People living in rural areas in the UK are less aware of their rights to complain about financial companies than those in towns, an ombudsman has said.

Those in urban areas have greater access to information about banking, insurance and investment complaints, the Financial Ombudsman said.

Rural residents were more likely to be low-paid or in seasonal work. Complaints include a Lithuanian farm worker who was offered translation by his bank – into Polish. Access to the internet was highlighted as a key reason why people might not be able to access consumer advice.

The new chief Financial Ombudsman, Natalie Ceeney, has been in the job for a month. The free ombudsman service is set up by law to settle complaints between consumers and financial businesses on anything from pawnbroking to mortgages.

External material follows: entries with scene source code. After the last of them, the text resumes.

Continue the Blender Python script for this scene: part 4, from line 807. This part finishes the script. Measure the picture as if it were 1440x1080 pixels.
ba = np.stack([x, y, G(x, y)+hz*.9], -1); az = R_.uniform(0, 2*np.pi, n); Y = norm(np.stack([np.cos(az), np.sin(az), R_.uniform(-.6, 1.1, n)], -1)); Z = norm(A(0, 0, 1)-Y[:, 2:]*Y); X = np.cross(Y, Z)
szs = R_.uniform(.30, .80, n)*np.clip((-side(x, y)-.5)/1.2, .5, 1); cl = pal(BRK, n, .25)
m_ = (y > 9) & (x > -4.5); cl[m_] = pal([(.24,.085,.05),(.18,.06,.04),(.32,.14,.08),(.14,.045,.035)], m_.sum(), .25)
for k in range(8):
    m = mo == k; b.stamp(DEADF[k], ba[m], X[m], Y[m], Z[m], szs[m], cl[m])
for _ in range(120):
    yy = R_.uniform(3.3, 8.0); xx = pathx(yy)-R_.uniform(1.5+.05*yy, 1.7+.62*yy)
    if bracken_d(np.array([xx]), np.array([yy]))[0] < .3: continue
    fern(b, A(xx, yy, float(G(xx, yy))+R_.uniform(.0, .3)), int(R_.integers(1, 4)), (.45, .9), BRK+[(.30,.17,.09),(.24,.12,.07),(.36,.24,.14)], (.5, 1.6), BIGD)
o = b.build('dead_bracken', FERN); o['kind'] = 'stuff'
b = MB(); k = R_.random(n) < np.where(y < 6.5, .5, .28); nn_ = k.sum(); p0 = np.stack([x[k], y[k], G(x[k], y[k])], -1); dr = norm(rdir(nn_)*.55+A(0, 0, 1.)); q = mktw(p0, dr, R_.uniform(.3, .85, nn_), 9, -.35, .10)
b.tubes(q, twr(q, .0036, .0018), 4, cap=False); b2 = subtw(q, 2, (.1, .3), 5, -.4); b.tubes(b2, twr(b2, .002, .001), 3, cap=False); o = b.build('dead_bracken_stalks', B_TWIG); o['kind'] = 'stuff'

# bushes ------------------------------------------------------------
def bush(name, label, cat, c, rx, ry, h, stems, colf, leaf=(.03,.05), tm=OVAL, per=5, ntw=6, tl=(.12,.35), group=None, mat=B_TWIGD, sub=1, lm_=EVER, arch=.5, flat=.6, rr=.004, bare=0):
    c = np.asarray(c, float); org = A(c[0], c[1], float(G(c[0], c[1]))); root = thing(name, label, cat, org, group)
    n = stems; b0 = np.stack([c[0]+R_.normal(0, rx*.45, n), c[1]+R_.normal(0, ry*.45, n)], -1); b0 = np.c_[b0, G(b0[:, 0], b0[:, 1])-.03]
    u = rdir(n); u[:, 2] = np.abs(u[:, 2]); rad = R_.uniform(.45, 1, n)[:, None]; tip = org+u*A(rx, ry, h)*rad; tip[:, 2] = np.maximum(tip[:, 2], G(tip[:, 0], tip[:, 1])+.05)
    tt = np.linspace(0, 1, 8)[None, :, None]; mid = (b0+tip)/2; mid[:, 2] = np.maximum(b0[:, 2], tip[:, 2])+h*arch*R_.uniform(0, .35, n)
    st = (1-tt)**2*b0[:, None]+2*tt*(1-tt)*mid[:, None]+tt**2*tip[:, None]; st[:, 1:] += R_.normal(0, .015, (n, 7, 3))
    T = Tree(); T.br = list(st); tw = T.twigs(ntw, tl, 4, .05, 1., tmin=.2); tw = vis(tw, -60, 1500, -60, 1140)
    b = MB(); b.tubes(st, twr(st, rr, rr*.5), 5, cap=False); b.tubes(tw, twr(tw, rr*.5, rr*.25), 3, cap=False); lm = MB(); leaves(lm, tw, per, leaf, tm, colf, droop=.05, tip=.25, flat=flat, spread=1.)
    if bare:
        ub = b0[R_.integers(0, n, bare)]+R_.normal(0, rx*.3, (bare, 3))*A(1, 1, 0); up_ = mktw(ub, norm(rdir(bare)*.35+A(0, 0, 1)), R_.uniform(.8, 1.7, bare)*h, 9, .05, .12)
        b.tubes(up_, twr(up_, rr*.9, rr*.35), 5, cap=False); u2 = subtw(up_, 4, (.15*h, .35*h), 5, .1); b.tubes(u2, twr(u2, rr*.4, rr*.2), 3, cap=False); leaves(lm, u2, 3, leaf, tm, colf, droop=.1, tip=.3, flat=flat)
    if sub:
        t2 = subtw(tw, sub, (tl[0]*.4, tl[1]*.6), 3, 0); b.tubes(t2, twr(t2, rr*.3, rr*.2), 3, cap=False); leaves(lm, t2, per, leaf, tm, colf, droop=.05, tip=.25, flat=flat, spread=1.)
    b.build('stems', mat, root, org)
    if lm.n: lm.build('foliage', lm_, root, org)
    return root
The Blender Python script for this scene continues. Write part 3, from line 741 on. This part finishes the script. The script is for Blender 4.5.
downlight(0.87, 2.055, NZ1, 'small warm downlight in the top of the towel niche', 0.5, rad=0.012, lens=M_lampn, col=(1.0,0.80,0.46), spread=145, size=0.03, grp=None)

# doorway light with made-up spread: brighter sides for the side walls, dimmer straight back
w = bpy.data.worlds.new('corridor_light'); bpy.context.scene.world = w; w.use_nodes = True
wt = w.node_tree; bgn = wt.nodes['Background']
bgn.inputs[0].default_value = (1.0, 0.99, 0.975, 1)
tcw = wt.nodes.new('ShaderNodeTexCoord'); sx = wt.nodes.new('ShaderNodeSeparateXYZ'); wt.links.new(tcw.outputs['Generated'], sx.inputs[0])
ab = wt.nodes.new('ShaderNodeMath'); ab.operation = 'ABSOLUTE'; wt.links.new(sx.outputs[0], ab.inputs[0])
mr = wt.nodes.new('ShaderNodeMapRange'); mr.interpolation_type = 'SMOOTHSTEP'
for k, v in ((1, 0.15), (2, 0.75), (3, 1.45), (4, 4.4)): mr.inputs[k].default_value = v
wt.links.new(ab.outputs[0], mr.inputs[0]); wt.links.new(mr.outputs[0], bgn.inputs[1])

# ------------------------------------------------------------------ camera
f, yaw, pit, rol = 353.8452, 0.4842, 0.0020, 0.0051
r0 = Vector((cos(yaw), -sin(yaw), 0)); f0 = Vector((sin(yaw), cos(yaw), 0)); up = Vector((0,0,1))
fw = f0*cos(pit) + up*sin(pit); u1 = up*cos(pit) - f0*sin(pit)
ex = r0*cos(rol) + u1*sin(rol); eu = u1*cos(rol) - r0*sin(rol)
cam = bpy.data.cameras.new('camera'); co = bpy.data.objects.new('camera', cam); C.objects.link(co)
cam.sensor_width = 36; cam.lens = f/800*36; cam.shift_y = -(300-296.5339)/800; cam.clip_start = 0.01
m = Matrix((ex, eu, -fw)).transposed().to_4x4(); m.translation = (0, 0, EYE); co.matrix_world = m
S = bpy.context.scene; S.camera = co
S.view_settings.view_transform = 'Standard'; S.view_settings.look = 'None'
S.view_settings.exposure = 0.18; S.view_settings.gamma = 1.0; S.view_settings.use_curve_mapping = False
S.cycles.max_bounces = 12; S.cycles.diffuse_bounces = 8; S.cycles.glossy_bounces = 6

As the service prepares an annual review, expected in May, it has highlighted groups who are less aware of what it does.

“People living in rural and more remote areas tend to know less about the ombudsman service – and their right to complain – than people living in urban areas,” it said in Ombudsman News.

“The nature of much of the rural economy – traditionally involving low-paid employment, seasonal jobs and less skilled work – can mean disproportionately more people in poverty and unemployment.”

Those in the lower income scale were less aware of their rights as consumers, the group added.